Why people trust accents that match their own, even when they shouldn’t

A new study shows that discrimination against foreign accents is deep-seated.
English teacher with long blonde hair at a chalkboard with grammar and words
Foreign accents can skew people's trust and acceptance. Deposit Photos

Shiri Lev-Ari is a lecturer in Psychology, Royal Holloway University of London. This story originally featured on The Conversation.

If someone asked you to read this text aloud in a French accent or an Italian one, you would likely understand what that means and be able to produce some version of it, even if it’s not entirely accurate (assuming you’re not a native French or Italian speaker). You might even adopt one spontaneously if quoting from The Godfather.

On the face of it, we often enjoy hearing different accents. The way we talk simply reflects the sounds of the language in the environment in which we grew up. It should not have any social significance. But in reality, people do attribute value to accents and discriminate against non-native speakers.

Although some accents, such as French, might be perceived as pleasant, research into English speakers in the US and UK shows that a foreign accent is often perceived negatively.

For example, people rate salespeople as less knowledgeable and convincing if they have an accent, and some research indicates that they are less likely to recommend someone for hiring or promotion if the person has a foreign accent.

Interestingly, the discrimination often seems to be independent of whether the accent of the speaker is perceived as desirable or not.

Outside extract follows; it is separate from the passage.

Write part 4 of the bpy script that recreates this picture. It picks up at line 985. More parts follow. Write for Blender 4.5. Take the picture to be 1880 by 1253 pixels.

For example, people were more interested in receiving a voucher for a coffee shop if they listened to a message from a native speaker rather than someone with a foreign accent, regardless of whether the foreign accent was French (an accent often considered as desirable), or Chinese.

Part of the bias seems to derive from the fact that a foreign accent signals a person as an outgroup member—someone who is not part of their usual circles—and people tend to favor ingroup over outgroup members. This is a behavior that starts in infancy, probably because it’s a direct cue as to whether someone is familiar and part of our “social group”.

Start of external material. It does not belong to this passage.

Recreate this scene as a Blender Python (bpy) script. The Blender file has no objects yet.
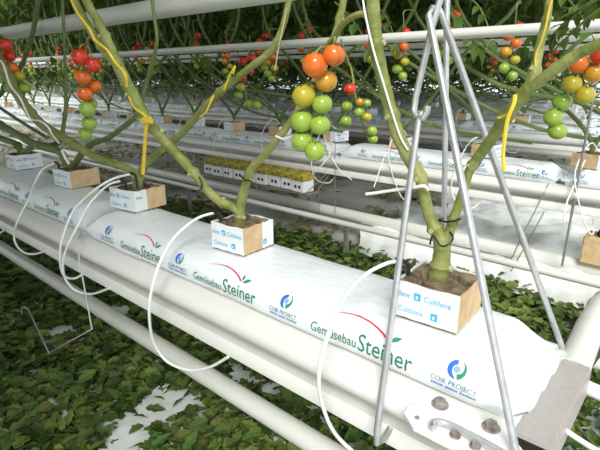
import bpy, bmesh, math, random
from mathutils import Vector, Matrix, noise

random.seed(7)
PI = math.pi
scene = bpy.context.scene
COL = scene.collection

# ------------------------------------------------------------------ camera
CAMZ = 0.85
FPX = 475.0
YAW, PITCH = math.radians(48.9009), math.radians(17.1959)
F_ = Vector((-math.cos(YAW) * math.cos(PITCH), math.sin(YAW) * math.cos(PITCH), -math.sin(PITCH)))
R_ = Vector((math.sin(YAW), math.cos(YAW), 0))
U_ = R_.cross(F_)
CAM = Vector((0, 0, CAMZ))
cam_d = bpy.data.cameras.new('camera')
cam_d.sensor_width = 36
cam_d.lens = FPX / 600 * 36
cam_d.clip_start = 0.02
cam = bpy.data.objects.new('camera', cam_d)
COL.objects.link(cam)
cam.matrix_world = Matrix(((R_.x, U_.x, -F_.x, 0), (R_.y, U_.y, -F_.y, 0), (R_.z, U_.z, -F_.z, CAMZ), (0, 0, 0, 1)))
scene.camera = cam

# ------------------------------------------------------------------ light
w = bpy.data.worlds.new('world')
scene.world = w
w.use_nodes = True
bg = w.node_tree.nodes['Background']
bg.inputs[0].default_value = (0.93, 0.97, 1.0, 1)
bg.inputs[1].default_value = 0.80
sun_d = bpy.data.lights.new('sun', 'SUN')
sun_d.energy = 2.3
sun_d.angle = math.radians(25)
sun_d.color = (1, 0.97, 0.92)
sun = bpy.data.objects.new('sun', sun_d)
COL.objects.link(sun)
sun.rotation_euler = Vector((0.40, -0.58, 0.62)).to_track_quat('Z', 'Y').to_euler()
vs = scene.view_settings
vs.view_transform = 'Standard'
vs.look = 'None'
vs.gamma = 1
vs.use_curve_mapping = False
vs.exposure = 0.62


# ------------------------------------------------------------------ helpers
def ray(u, v):
    return F_ + R_ * ((u - 300) / FPX) + U_ * ((225 - v) / FPX)


def py(u, v, y):
    d = ray(u, v)
    return CAM + d * (y / d.y)


def pz(u, v, z):
    d = ray(u, v)
    return CAM + d * ((z - CAMZ) / d.z)


def pw(px, dist_pt):
    """width in metres of px pixels at a point"""
    return px * (dist_pt - CAM).dot(F_) / FPX


class MB:
    def __init__(s):
        s.v = []
        s.f = []
        s.m = []

    def add(s, vs_, fs, mi=0):
        b = len(s.v)
        s.v.extend([Vector(p) for p in vs_])
        for f in fs:
            s.f.append([i + b for i in f])
            s.m.append(mi)

    def box(s, c, d, rz=0.0, mi=0, bev=0.0):
        x, y, z = d[0] / 2, d[1] / 2, d[2] / 2
        M = Matrix.Translation(c) @ Matrix.Rotation(rz, 4, 'Z')
        if bev <= 0:
            p = [(-x, -y, -z), (x, -y, -z), (x, y, -z), (-x, y, -z), (-x, -y, z), (x, -y, z), (x, y, z), (-x, y, z)]
            fs = [(3, 2, 1, 0), (4, 5, 6, 7), (0, 1, 5, 4), (1, 2, 6, 5), (2, 3, 7, 6), (3, 0, 4, 7)]
            s.add([M @ Vector(q) for q in p], fs, mi)
            return
        bm = bmesh.new()
        bmesh.ops.create_cube(bm, size=1)
        for q in bm.verts:
            q.co = Vector((q.co.x * d[0], q.co.y * d[1], q.co.z * d[2]))
        bmesh.ops.bevel(bm, geom=bm.edges[:], offset=bev, segments=2, affect='EDGES')
        bm.verts.index_update()
        s.add([M @ q.co for q in bm.verts], [[q.index for q in f.verts] for f in bm.faces], mi)
        bm.free()

    def tube(s, pts, r, seg=8, mi=0, cap=True):
        pts = [Vector(p) for p in pts]
        n = len(pts)
        rs = r if isinstance(r, (list, tuple)) else [r] * n
        up = None
        rings = []
        for i in range(n):
            t = (pts[min(i + 1, n - 1)] - pts[max(i - 1, 0)])
            if t.length < 1e-9:
                t = Vector((0, 0, 1))
            t.normalize()
            if up is None:
                a = Vector((0, 0, 1)) if abs(t.z) < 0.9 else Vector((1, 0, 0))
                up = (a - t * a.dot(t)).normalized()
            else:
                up = up - t * up.dot(t)
                up = up.normalized() if up.length > 1e-6 else t.orthogonal().normalized()
            side = t.cross(up)
            rings.append([pts[i] + (up * math.cos(2 * PI * k / seg) + side * math.sin(2 * PI * k / seg)) * rs[i] for k in range(seg)])
        vs_ = [p for ring in rings for p in ring]
        fs = []
        for i in range(n - 1):
            for k in range(seg):
                k2 = (k + 1) % seg
                fs.append((i * seg + k, i * seg + k2, (i + 1) * seg + k2, (i + 1) * seg + k))
        if cap:
            fs.append(tuple(range(seg))[::-1])
            fs.append(tuple((n - 1) * seg + k for k in range(seg)))
        s.add(vs_, fs, mi)

    def extrude_x(s, prof, x0, x1, mi=0, nx=1, closed=True):
        """closed profile of (y,z) extruded along x"""
        n = len(prof)
        vs_ = []
        for i in range(nx + 1):
            x = x0 + (x1 - x0) * i / nx
            vs_ += [(x, p[0], p[1]) for p in prof]
        fs = []
        for i in range(nx):
            for k in range(n if closed else n - 1):
                k2 = (k + 1) % n
                fs.append((i * n + k, i * n + k2, (i + 1) * n + k2, (i + 1) * n + k))
        if closed:
            fs.append(tuple(range(n)))
            fs.append(tuple(nx * n + k for k in range(n))[::-1])
        s.add(vs_, fs, mi)

    def mesh(s, name, mats, smooth=True):
        me = bpy.data.meshes.new(name)
        me.from_pydata([tuple(p) for p in s.v], [], s.f)
        for m in (mats if isinstance(mats, (list, tuple)) else [mats]):
            me.materials.append(m)
        me.polygons.foreach_set('material_index', s.m)
        me.polygons.foreach_set('use_smooth', [smooth] * len(s.f))
        me.update()
        return me

    def build(s, name, mats, parent=None, smooth=True, fix=True):
        me = s.mesh(name, mats, smooth)
        if fix:
            bm = bmesh.new()
            bm.from_mesh(me)
            bmesh.ops.recalc_face_normals(bm, faces=bm.faces[:])
            if smooth:
                for e in bm.edges:
                    if len(e.link_faces) == 2 and e.calc_face_angle(0) > math.radians(45):
                        e.smooth = False
            bm.to_mesh(me)
            bm.free()
        return link(name, me, parent)


def link(name, me, parent=None, loc=None, rz=0.0):
    o = bpy.data.objects.new(name, me)
    COL.objects.link(o)
    if parent:
        o.parent = parent
    if loc is not None:
        o.location = loc
    if rz:
        o.rotation_euler = (0, 0, rz)
    return o


def tag(o, label=None, cat=None, group=None, kind=None):
    if label:
        o['label'] = label
    if cat:
        o['category'] = cat
    if group:
        o['group'] = group
    if kind:
        o['kind'] = kind
    return o


def empty(name, loc=(0, 0, 0), rz=0.0):
    o = bpy.data.objects.new(name, None)
    o.empty_display_size = 0.1
    COL.objects.link(o)
    o.location = loc
    o.rotation_euler = (0, 0, rz)
    return o


def copy_tree(o, parent=None):
    c = o.copy()
    COL.objects.link(c)
    if parent:
        c.parent = parent
    for ch in list(o.children):
        copy_tree(ch, c)
    return c


def smooth_path(pts, per=5, vals=None):
    """Catmull-Rom through pts (and values)"""
    pts = [Vector(p) for p in pts]
    n = len(pts)
    out, ov = [], []
    for i in range(n - 1):
        p0, p1, p2, p3 = pts[max(i - 1, 0)], pts[i], pts[i + 1], pts[min(i + 2, n - 1)]
        for k in range(per):
            t = k / per
            out.append(0.5 * ((2 * p1) + (p2 - p0) * t + (2 * p0 - 5 * p1 + 4 * p2 - p3) * t * t + (3 * p1 - p0 - 3 * p2 + p3) * t ** 3))
            if vals:
                ov.append(vals[i] + (vals[i + 1] - vals[i]) * t)
    out.append(pts[-1])
    if vals:
        ov.append(vals[-1])
        return out, ov
    return out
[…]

Driver in black leather jacket and with big silver watch at wheel of car
We’re less likely to trust car salespeople with non native accents. Photo: Why Kei/Unsplash, CC BY-SA

It’s not just prejudice

In our recent study we show that people might discriminate against non-native speakers even if they are not prejudiced. That’s because it can be harder to process foreign-accented speech, which is pronounced differently to the native norms, including accents which we do not perceive in a negative way at all. And people tend to believe information less if it’s harder to process.

When we presented participants with recordings of trivia statements such as “the sun shrinks five feet every hour”, participants rated the same trivia statements as more likely to be true when they were said by a native speaker compared with a Polish-accented speaker.

If at least part of the bias was due to difficulty in processing foreign-accented speech, then making it easier for participants to understand the accent should increase their tendency to believe non-native speakers. We know from prior research that exposure to accent makes it easier to understand it. So, we exposed half of our participants to stories read by Polish-accented speakers before they rated the trivia task. The other half listened to the same stories read by native speakers.

First, we checked whether exposure to Polish-accented speakers improved participants’ comprehension of Polish-accented speech. An accent comprehension task showed that it did.

A key finding of our study was that the exposure to Polish-accented speech also reduced participants’ bias against non-native speakers.

While participants who were first exposed to Polish-accented speech still rated trivia statements as more likely to be true when they were read by native speakers than when they were read by Polish-accented speakers, the difference was smaller. We also found that the participants who performed better on the accent comprehension task were more likely to believe the trivia statements read by the Polish-accented speakers.

Let’s celebrate accents

Our study shows that simply increasing exposure to foreign-accented speech can reduce difficulties in accent processing and bias. So by creating more diverse environments where native and non-native speakers regularly interact, we could potentially help counteract any unconscious discrimination on the basis of accent. Contact between native and non-native speakers can also help to reduce prejudice.

At the same time, a cultural change is needed. In addition to promoting diversity, we should all, as a first step, be aware of the fact that each of us has an accent. And that it is simply based on the sounds of the linguistic environment in which we grew up. Accents do not reflect intelligence, and nor are they related to our proficiency in a language. Indeed, non-native speakers can of course be highly fluent in a language even while retaining their native accent.